Foveated Thermal Computational Imaging in the Wild Using All-Silicon Meta-Optics

TL;DR

This paper introduces a novel all-silicon meta-optical system for real-time, foveated thermal imaging that combines polarization-sensitive optics with computational reconstruction to achieve high-resolution focus in the center and wide field of view.

Contribution

It presents the first all-silicon, polarization-sensitive meta-optical design for foveated thermal imaging, integrating hardware and deep learning for real-time in-the-wild applications.

Findings

Achieved 12 fps real-time thermal foveated imaging.

Demonstrated large-aperture, polarization-sensitive meta-surfaces.
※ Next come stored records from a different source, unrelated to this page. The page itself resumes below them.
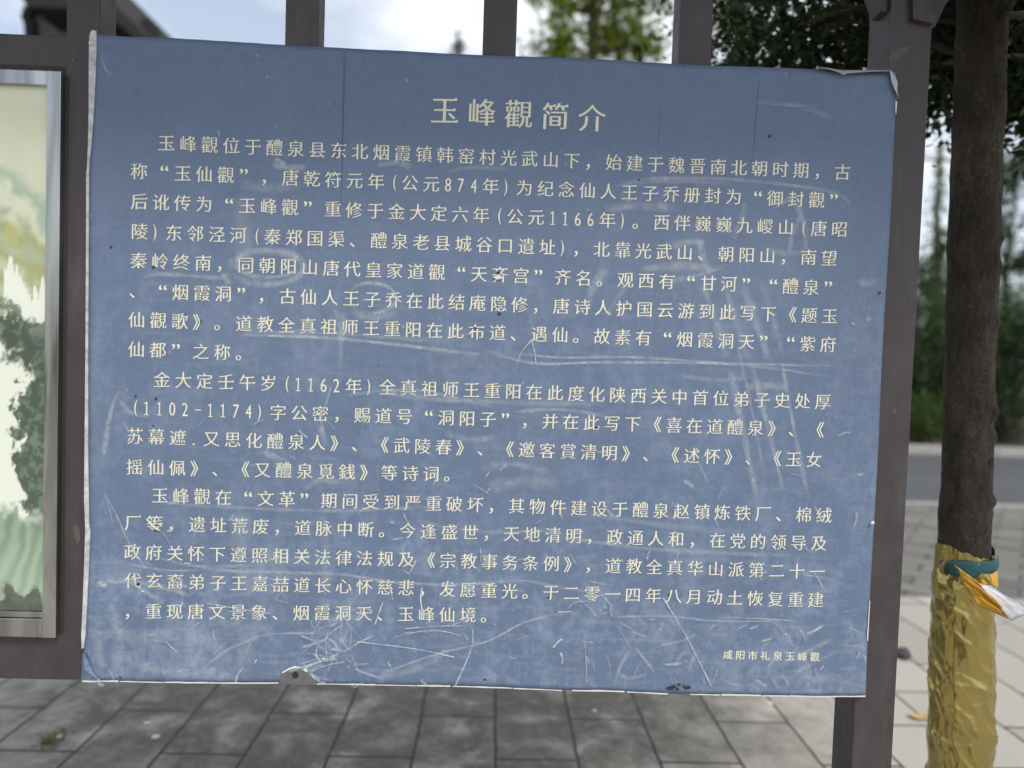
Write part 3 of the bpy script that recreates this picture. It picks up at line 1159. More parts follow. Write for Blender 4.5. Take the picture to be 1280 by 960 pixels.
def lettering(name, rows, em_px, gx, gy, squash=1.0):
    V, Fc = [], []
    for txt, i0, x0, y0, c1, x1, y1 in rows:
        adv = [.6 if c in HALF else 1.0 for c in txt]
        cen = [sum(adv[:i]) + adv[i] / 2 for i in range(len(txt))]
        i1 = txt.rindex(c1)
        p0, p1 = np.array(xz(x0, y0, -.003)), np.array(xz(x1, y1, -.003))
        step = (p1 - p0) / (cen[i1] - cen[i0])
        dirx = step / np.linalg.norm(step)
        dirz = np.array([-dirx[1], dirx[0]])
        em = em_px / F_PX * 1.365
        for i, c in enumerate(txt):
            pc = p0 + step * (cen[i] - cen[i0])
            co, fs = glyph(c, gx, gy)
            b = len(V)
            jx, jz = random.uniform(-.0002, .0002), random.uniform(-.0002, .0002)
            for a in co:
                q = pc + (dirx * a[0] + dirz * a[1] * squash) * em
                V.append((q[0] + jx, sheet_y(q[0], q[1]) - .0007, q[1] + jz))
            Fc += [tuple(b + k for k in f) for f in fs]
    o = pyd(name, V, Fc, M_LET, nb)
    bm = bmesh.new()
    bm.from_mesh(o.data)
    for f in bm.faces:
        if f.normal.y > 0: f.normal_flip()
    bm.to_mesh(o.data)
    bm.free()
    return o


lettering('title_lettering', TITLE, 36.5, .012, -.006)
lettering('body_lettering', ROWS, 21.8, .006, -.009)
lettering('signature_lettering', SIGN, 13.2, .014, .002)

# ---- chalk marks, scuffs and scratches --------------------------------------
CV, CF, CUV, CST = [], [], [], []


def smooth_line(pts, n):
    pts = np.array(pts, float)
    if len(pts) == 2:
        return np.array([pts[0] + (pts[1] - pts[0]) * t for t in np.linspace(0, 1, n)])
    t = np.concatenate([[0], np.cumsum(np.linalg.norm(np.diff(pts, axis=0), axis=1))])
    t /= t[-1]
    # Catmull-Rom through the points
    out = []
    for s in np.linspace(0, 1, n):
        k = min(max(np.searchsorted(t, s) - 1, 0), len(pts) - 2)
        f = (s - t[k]) / max(t[k + 1] - t[k], 1e-9)
        a, b, c, d = pts[max(k - 1, 0)], pts[k], pts[k + 1], pts[min(k + 2, len(pts) - 1)]
        out.append(.5 * (2 * b + (c - a) * f + (2 * a - 5 * b + 4 * c - d) * f * f + (3 * b - a - 3 * c + d) * f ** 3))
    return np.array(out)


LAYER = [0]


def stroke(pts, wpx, st, taper=True):
    L = sum(math.dist(a, b) for a, b in zip(pts, pts[1:]))
    n = max(6, int(L / 5))
    ln = smooth_line(pts, n)
    LAYER[0] += 1
    off = .0010 + .000012 * LAYER[0]
    b0 = len(CV)
    for i, p in enumerate(ln):
        d = ln[min(i + 1, n - 1)] - ln[max(i - 1, 0)]
        d = d / (np.hypot(*d) or 1)
        nn = np.array([-d[1], d[0]])
        t = i / (n - 1)
        wv = wpx * (.75 + .5 * (mnoise.noise(Vector((p[0] * .03, p[1] * .03, LAYER[0] * 3.1))) + .5))
        s = st * ((min(1, t / .12, (1 - t) / .18)) if taper else 1)
        for side in (-1, 1):
            q = p + nn * side * wv / 2
            CV.append(s_at(q[0], q[1], off))
            CUV.append((t, .5 + .5 * side))
            CST.append(s)
    for i in range(n - 1):
        a = b0 + i * 2
        CF.append((a, a + 1, a + 3, a + 2))


def loop(cx, cy, rx, ry, wpx, st, a0=0, a1=360):
    n = 14
    stroke([(cx + rx * math.cos(R(a0 + (a1 - a0) * i / n)), cy + ry * math.sin(R(a0 + (a1 - a0) * i / n))) for i in range(n + 1)], wpx, st)


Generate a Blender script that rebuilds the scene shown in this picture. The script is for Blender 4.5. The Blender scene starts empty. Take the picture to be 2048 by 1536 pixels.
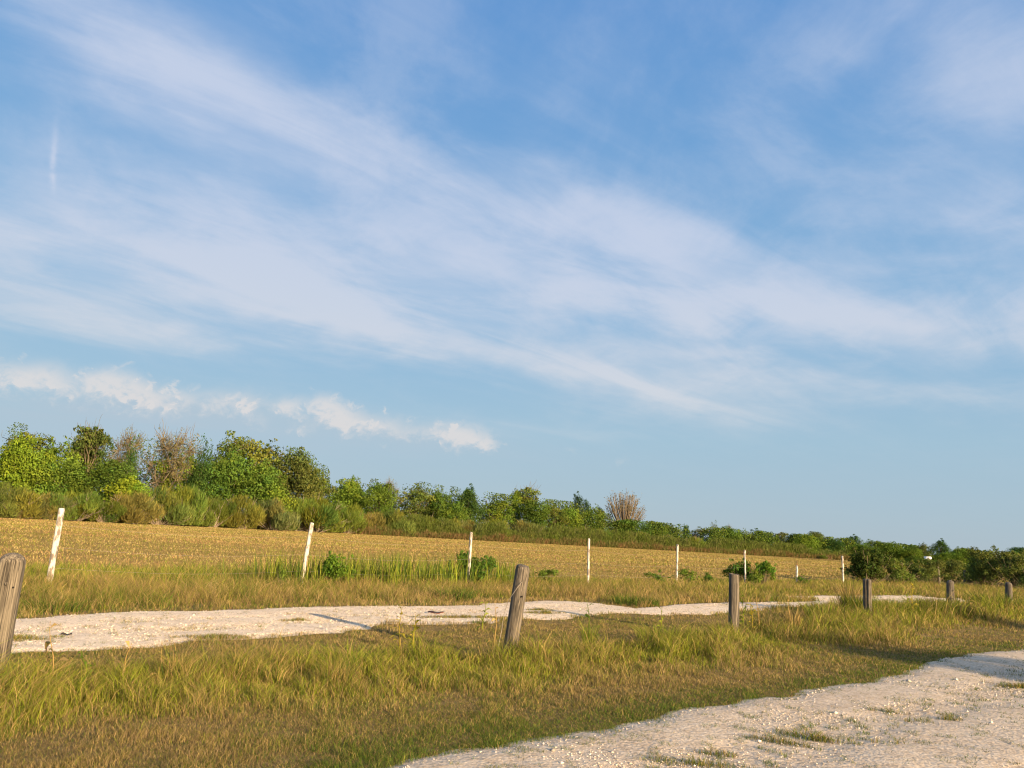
import bpy, math, random
import numpy as np
from mathutils import Matrix, Vector

C = bpy.context.scene
COL = C.collection
R_ = math.radians

# ------------------------------------------------------------------ camera
F_PX, PITCH, ROLL, EYE = 1538.0, 11.27, 3.35, 1.5
cam_d = bpy.data.cameras.new('camera')
cam_d.sensor_width = 36.0
cam_d.lens = F_PX / 2048 * 36.0
cam_d.clip_start, cam_d.clip_end = 0.05, 20000
cam = bpy.data.objects.new('camera', cam_d)
COL.objects.link(cam)
CAMR = (Matrix.Rotation(R_(90 + PITCH), 3, 'X') @ Matrix.Rotation(R_(ROLL), 3, 'Z'))
cam.matrix_world = Matrix.Translation((0, 0, EYE)) @ CAMR.to_4x4()
C.camera = cam


def ray(px, py):
    return CAMR @ Vector(((px - 1024) / F_PX, (768 - py) / F_PX, -1.0))


def G(px, py):                                   # where a sight line meets the flat ground
    d = ray(px, py)
    t = -EYE / d.z
    return (d.x * t, d.y * t)


def spot(px, depth):                             # ground point in a direction, `depth` metres ahead
    lo, hi = 900.0, 4000.0
    for _ in range(50):
        m = (lo + hi) / 2
        d = ray(px, m)
        if d.z >= 0 or d.y * (-EYE / d.z) > depth: lo = m
        else: hi = m
    return G(px, hi)


def z_at(px, py, depth):                         # height seen at a pixel when it stands `depth` metres ahead
    d = ray(px, py)
    return EYE + d.z / d.y * depth


# ------------------------------------------------------------------ sun, sky, exposure
SUN_EL, SUN_AZ = 12.5, 138.0                       # azimuth clockwise from straight ahead (+Y)
sun_d = bpy.data.lights.new('sun', 'SUN')
sun_d.energy = 5.0
sun_d.angle = R_(0.5)
sun_d.color = (1.0, 0.72, 0.42)
sun = bpy.data.objects.new('sun', sun_d)
COL.objects.link(sun)
to_sun = Vector((math.sin(R_(SUN_AZ)) * math.cos(R_(SUN_EL)), math.cos(R_(SUN_AZ)) * math.cos(R_(SUN_EL)), math.sin(R_(SUN_EL))))
sun.rotation_euler = to_sun.to_track_quat('Z', 'Y').to_euler()

C.view_settings.view_transform = 'Standard'
C.view_settings.look = 'None'
EXPO = 1.3
C.view_settings.exposure = EXPO
C.view_settings.gamma = 1.0
C.view_settings.use_curve_mapping = False
C.cycles.max_bounces = 6
C.cycles.diffuse_bounces = 3
C.cycles.transmission_bounces = 3
C.cycles.use_denoising = True
C.cycles.filter_width = 1.15

world = bpy.data.worlds.new('World')
C.world = world
world.cycles.sampling_method = 'MANUAL'
world.cycles.sample_map_resolution = 256
world.use_nodes = True
WT = world.node_tree
WT.nodes.clear()


def wn(t, **k):
    n = WT.nodes.new(t)
    for a, b in k.items(): setattr(n, a, b)
    return n


def put(sock, v):
    if hasattr(v, 'is_linked') or hasattr(v, 'links'): WT.links.new(v, sock)
    else: sock.default_value = v


def mth(op, a, b=None, c=None, clamp=False):
    n = wn('ShaderNodeMath', operation=op, use_clamp=clamp)
    put(n.inputs[0], a)
    if b is not None: put(n.inputs[1], b)
    if c is not None: put(n.inputs[2], c)
    return n.outputs[0]


def vth(op, a, b=None):
    n = wn('ShaderNodeVectorMath', operation=op)
    put(n.inputs[0], a)
    if b is not None: put(n.inputs[1], b)
    return n.outputs[0]


def noise(vec, scale, detail=4, rough=0.55, dist=0.0, out=0):
    n = wn('ShaderNodeTexNoise')
    put(n.inputs['Vector'], vec)
    n.inputs['Scale'].default_value = scale
    n.inputs['Detail'].default_value = detail
    n.inputs['Roughness'].default_value = rough
    n.inputs['Distortion'].default_value = dist
    return n.outputs[out]


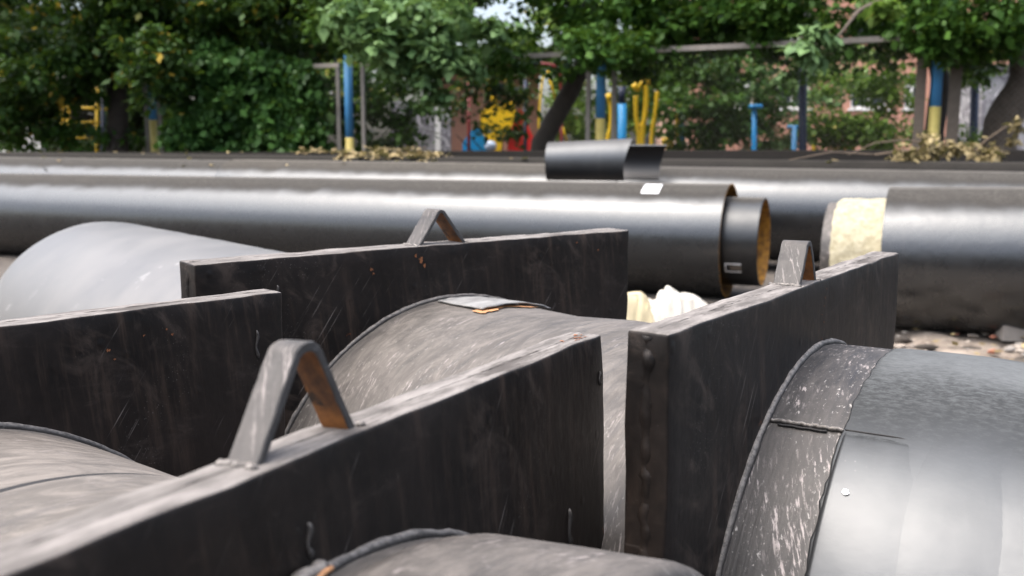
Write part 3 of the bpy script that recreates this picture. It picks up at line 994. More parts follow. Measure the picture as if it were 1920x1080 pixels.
# ------------------------------------------------------------------ scraps on the ground
def scrap(name, px, py, Y, r, mat, label, cat, seed, sq=(1, 1, 1), rough=.5, sub=3, group=None, z=None, smooth=True):
    p = at(px, py, Y)
    V, F = lump((0, 0, 0), r, seed, sub, rough, sq)
    if name == 'foam_scrap':             # torn, blocky and pitted
        V = [tuple(c + r*(.15*(mnoise.cell(Vector((v[0], v[1], v[2]))*(1.7/r) + Vector((k*9, seed, 0))) - .5) + .10*mnoise.noise(Vector(v)*(5/r) + Vector((k*7, 0, seed)))) for k, c in enumerate(v)) for v in V]
    mn = min(v[2] for v in V)
    o = pydata(name, V, F, mat, None, smooth)
    o.location = (p.x, p.y, (z if z is not None else -.01) - mn - .01)
    return tag(o, label, cat, group)
def heap(prof, Y, depth, mat, label, seed):
    """torn lump: a ridge of varying height rounded off in depth and roughened"""
    pts = [at(px, py, Y) for px, py in prof]
    x0 = sum(p.x for p in pts)/len(pts)
    n, m = 60, 22
    def h(x):
        for a, b in zip(pts, pts[1:]):
            if a.x <= x <= b.x: return a.z + (b.z-a.z)*(x-a.x)/(b.x-a.x)
        return 0
    V, F = [], []
    xa, xb = pts[0].x, pts[-1].x
    for i in range(n+1):
        x = xa + (xb-xa)*i/n
        for j in range(m+1):
            t = -1 + 2*j/m
            q = Vector((x*9, t*2.4, seed))
            k = max(0, 1 - abs(t)**2.2)**.55
            z = h(min(xb, max(xa, x + .03*abs(t)*mnoise.noise(q))))*k*(1 - .30*abs(t)*(mnoise.cell(q*.8) > .5))
            y = depth*t*(.8 + .35*mnoise.noise(q*.7)) + .02*mnoise.noise(q*2.1)
            V.append((x - x0 + .012*mnoise.noise(q*1.9 + Vector((5, 0, 0)))*(abs(t) > .12), y, max(-.02, z - .02 + .02*mnoise.noise(q*1.6)*(abs(t) > .12) + .035*(mnoise.cell(q*1.5) - .5)*(abs(t) > .2))))
    for i in range(n):
        for j in range(m):
            a = i*(m+1)+j
            F.append((a, a+1, a+m+2, a+m+1)[::-1])
    o = sharp(pydata('foam_scrap', V, F, mat), 28)
    o.location = (x0, Y, 0)
    return tag(o, label, 'foam scrap', 'foam scraps between plates and pipe')
heap([(1206, 640), (1212, 600), (1218, 560), (1231, 556), (1233, 546), (1240, 538), (1246, 541), (1252, 530), (1262, 536), (1275, 545), (1290, 545), (1303, 548), (1315, 556), (1326, 566), (1334, 588), (1340, 640)], 7.0, .20, M['foam_white'], 'white torn lump of foam with a pointed top beyond the right plate', 3)
heap([(1150, 640), (1156, 570), (1165, 546), (1180, 543), (1202, 541), (1210, 549), (1219, 560), (1226, 600), (1230, 640)], 6.75, .16, M['foam_cream'], 'cream yellow foam block beside the middle plate edge', 8)
scrap('white_stone', 1758, 620, 7.65, .04, M['stone_white'], 'round white stone on the soil below the right pipe', 'stone', 5, (1.1, 1, .9), .3, 2, z=.03)
scrap('red_stone', 1862, 633, 7.3, .022, M['stone_red'], 'small red brick crumb near the grey block', 'stone', 6, (1.3, 1, .7), .4, 2, z=.03)
scrap('brown_clod', 1690, 637, 7.1, .05, M['bark'], 'dark brown clod of earth beside the right plate edge', 'clod', 8, (1.4, 1, .6), .6, 2, z=.03)
scrap('brown_clod', 1735, 650, 6.9, .04, M['bark'], 'flat dark clod of earth just above the glossy pipe', 'clod', 9, (2.2, 1, .5), .6, 2, z=.03)
p = at(1913, 640, 7.25)
o = sharp(MB().box((0, 0, .06), (.32, .16, .12), rx=.05).build('concrete_scrap', M['stone_grey']), 20)
o.location = (p.x, p.y, .03); o.rotation_euler = (0, 0, R(-8)); tag(o, 'broken grey concrete block at the right edge on the soil', 'block')
o = scrap('rusty_scrap', 3, 505, 7.5, .09, M['rust_gold'], 'orange brown scrap at the left edge behind the grey pipe', 'scrap', 14, (1, 1, 1.6), .4, 2)

# ------------------------------------------------------------------ leaves
def leaf_mesh(P, size, var=None, droop=-.45, spread=.45, wide=.34, face=None):
    N = len(P)
    az = rng.uniform(0, 2*np.pi, N)
    el = rng.normal(droop, spread, N)
    d = np.stack([np.cos(az)*np.cos(el), np.sin(az)*np.cos(el), np.sin(el)], 1)
    rv = rng.normal(0, 1, (N, 3)); rv[:, 2] *= .35
    s = np.cross(d, np.array([0, 0, 1.0])) + rv*.45
    s -= (s*d).sum(1)[:, None]*d
    s /= np.linalg.norm(s, axis=1)[:, None] + 1e-9
    nn = np.cross(s, d)
    L = size*np.clip(rng.lognormal(-.05, .38, N), .4, 1.8)[:, None]
    V = np.empty((N, 4, 3))
    V[:, 0] = P
    V[:, 1] = P + d*L*.48 + s*L*wide - nn*L*.07
    V[:, 2] = P + d*L - nn*L*.10
    V[:, 3] = P + d*L*.42 - s*L*wide - nn*L*.07
    me = bpy.data.meshes.new('leaves')
    me.vertices.add(N*4); me.vertices.foreach_set('co', V.reshape(-1))
    base = np.arange(N)[:, None]*4
    idx = np.concatenate([base + np.array([0, 1, 2]), base + np.array([0, 2, 3])], 1).reshape(-1)
    me.loops.add(N*6); me.loops.foreach_set('vertex_index', idx.astype(np.int32))
    me.polygons.add(N*2)
    me.polygons.foreach_set('loop_start', np.arange(0, N*6, 3, dtype=np.int32))
    me.update(calc_edges=True)
    if var is None: var = rng.uniform(0, 1, N)
    at_ = me.attributes.new('var', 'FLOAT', 'FACE')
    at_.data.foreach_set('value', np.repeat(var, 2).astype(np.float32))
    return me

def clump_pts(c, r, n, per=45, sig=.17, shell=.5):
    """leaf positions: tufts scattered through an ellipsoid, more of them near its surface"""
    k = max(3, int(n/per))
    v = rng.normal(0, 1, (k, 3)); v /= np.linalg.norm(v, axis=1)[:, None]
    rad = rng.uniform(shell, 1, k)**.6
    C = np.array(c) + v*rad[:, None]*np.array(r)
    cnt = np.maximum(4, rng.gamma(3, per/3, k)).astype(int)
    P = np.concatenate([C[i] + rng.normal(0, 1, (cnt[i], 3))*np.array([sig, sig, sig*.6]) for i in range(k)])
    tv = np.repeat(rng.uniform(-.25, .25, k), cnt)
    var = np.clip(rng.beta(2, 2, len(P)) + tv, 0, 1)
    return P, var

def pclump(px, py, Y, rpx, rpy, ry, n, **kw):
    c = at(px, py, Y); k = Y/FPX
    return clump_pts(c, (rpx*k, ry, rpy*k), n, **kw)

def crown(clumps, size, mat, parent, name='crown', **kw):
    P = np.concatenate([c[0] for c in clumps]); v = np.concatenate([c[1] for c in clumps])
    inv = np.array(parent.location) if parent is not None else 0
    ok = P[:, 2] > .02
    o = link(name, leaf_mesh(P[ok] - inv, size, v[ok], **kw), M[mat], parent, False)
    return o

def trunk(parent, limbs, mat='bark', name='trunk'):
    mb = MB()
    o = Vector(parent.location)
    for pts, r0, r1 in limbs:
        Q = [Vector(p) - o for p in pts]
        full = []
        for a, b in zip(Q, Q[1:]):
            for i in range(5): full.append(a.lerp(b, i/5))
        full.append(Q[-1])
        full = [p + Vector((fbm(p, .9, 2), fbm(p, .9, 5), 0))*r0*.8*min(1, i/3) for i, p in enumerate(full)]
        rr = [(r0 + (r1-r0)*i/(len(full)-1))*(1 + .10*mnoise.noise(Vector((i*.7, r0*50, 0)))) for i in range(len(full))]
        mb.tube(full, rr, 12)
    return mb.build(name, M[mat], parent, True)

def gp(px, Y): # point on the ground below pixel column px at distance Y
    p = at(px, 281, Y); return Vector((p.x, p.y, -.05))

TG = 'trees behind the fence'
# left dark tree
b = gp(214, 25.5)
t = empty('broadleaf_tree', b, 0, 'dark leafy tree at the left with a straight dark trunk behind yellow climbing bars', 'tree', TG)
trunk(t, [([b, at(216, 150, 25.5), at(205, -60, 25.5), at(190, -300, 25.8)], .30, .16), ([at(210, 20, 25.5), at(90, -80, 25), at(-40, -160, 24.6)], .12, .05), ([at(207, -30, 25.5), at(330, -120, 25), at(470, -200, 24.5)], .13, .05)])
crown([pclump(120, -10, 25, 190, 105, 2.0, 7000), pclump(380, -30, 24.6, 200, 110, 2.0, 8000), pclump(560, 20, 24.2, 130, 90, 1.6, 5000),
       pclump(60, 120, 24.3, 120, 70, 1.2, 4200), pclump(20, 215, 24.6, 50, 40, .6, 1300), pclump(330, 60, 24.0, 130, 60, 1.0, 3500), pclump(270, 85, 25.5, 150, 60, 1.5, 3500), pclump(430, 80, 25.0, 120, 45, 1.4, 2500), pclump(290, 120, 22.4, 60, 70, .7, 1800), pclump(250, -250, 25.5, 420, 180, 3.0, 9000)], .17, 'leaf_shaded', t)
# centre tree: leaning trunk, branch hanging forward over the fence
b = gp(1000, 21.6)
t = empty('broadleaf_tree', b, 0, 'tree with a leaning dark trunk in the middle, pale leafy branch hanging over the fence', 'tree', TG)
trunk(t, [([b, at(1012, 268, 21.6), at(1075, 165, 21.5), at(1108, 95, 21.4), at(1103, 0, 21.3), at(1092, -160, 21.2)], .24, .15),
          ([at(1104, 20, 21.3), at(980, -30, 20.3), at(860, 20, 18.8), at(760, 95, 18.2)], .10, .025),
          ([at(1106, 70, 21.4), at(1180, 15, 21), at(1300, -40, 20.6)], .08, .03), ([at(880, 0, 19.1), at(800, 60, 18.4), at(800, 120, 18.2)], .03, .012)])
crown([pclump(760, 70, 18.4, 95, 75, .9, 2900, sig=.13), pclump(820, 130, 18.2, 70, 50, .6, 900, sig=.12), pclump(700, 20, 18.6, 90, 60, .8, 1500, sig=.13), pclump(900, 20, 18.8, 70, 60, .8, 800, sig=.13)], .19, 'leaf_pale', t, name='hanging_branch')
crown([pclump(1010, 90, 20.6, 130, 50, 1.2, 1700), pclump(1200, 60, 20.4, 130, 75, 1.3, 3300), pclump(1290, 10, 20.2, 110, 70, 1.3, 2400), pclump(1120, -20, 20.6, 150, 60, 1.4, 2000),
       pclump(780, -60, 20.6, 200, 90, 1.6, 5000), pclump(1050, -230, 21, 420, 150, 2.5, 8000), pclump(650, -10, 21.5, 90, 90, 1.2, 2600), pclump(1135, 85, 19.0, 70, 40, .5, 1100), pclump(655, 50, 21.8, 60, 40, .6, 900)], .155, 'leaf', t)
# right tree behind the gate posts
b = gp(1757, 18.9)
t = empty('broadleaf_tree', b, 0, 'tree whose dark trunk stands between two grey brown posts beside the blue and yellow pole', 'tree', TG)
trunk(t, [([b, at(1757, 200, 18.9), at(1752, 60, 18.9), at(1735, -120, 18.9)], .21, .13), ([at(1752, 50, 18.9), at(1640, -30, 18.4), at(1520, -70, 18)], .09, .03)])
crown([pclump(1560, 10, 18.6, 170, 60, 1.3, 3600), pclump(1700, 45, 18.2, 110, 50, .9, 1900), pclump(1420, 30, 19, 110, 55, 1.1, 2000), pclump(1600, -150, 18.8, 350, 120, 2.2, 6000), pclump(1500, 110, 19.5, 60, 25, .5, 350), pclump(1350, 60, 19.9, 120, 40, .7, 1500), pclump(1620, 95, 18.6, 80, 25, .6, 700)], .145, 'leaf', t)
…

Successfully reconstructed high-resolution foveal images with wide context.

Abstract

Foveated imaging provides a better tradeoff between situational awareness (field of view) and resolution and is critical in long-wavelength infrared regimes because of the size, weight, power, and cost of thermal sensors. We demonstrate computational foveated imaging by exploiting the ability of a meta-optical frontend to discriminate between different polarization states and a computational backend to reconstruct the captured image/video. The frontend is a three-element optic: the first element which we call the "foveal" element is a metalens that focuses s-polarized light at a distance of $f_1$ without affecting the p-polarized light; the second element which we call the "perifoveal" element is another metalens that focuses p-polarized light at a distance of $f_2$ without affecting the s-polarized light. The third element is a freely rotating polarizer that dynamically changes the mixing ratios between the two polarization states. Both the foveal element (focal length = 150mm; diameter = 75mm), and the perifoveal element (focal length = 25mm; diameter = 25mm) were fabricated as polarization-sensitive, all-silicon, meta surfaces resulting in a large-aperture, 1:6 foveal expansion, thermal imaging capability. A computational backend then utilizes a deep image prior to separate the resultant multiplexed image or video into a foveated image consisting of a high-resolution center and a lower-resolution large field of view context. We build a first-of-its-kind prototype system and demonstrate 12 frames per second real-time, thermal, foveated image, and video capture in the wild.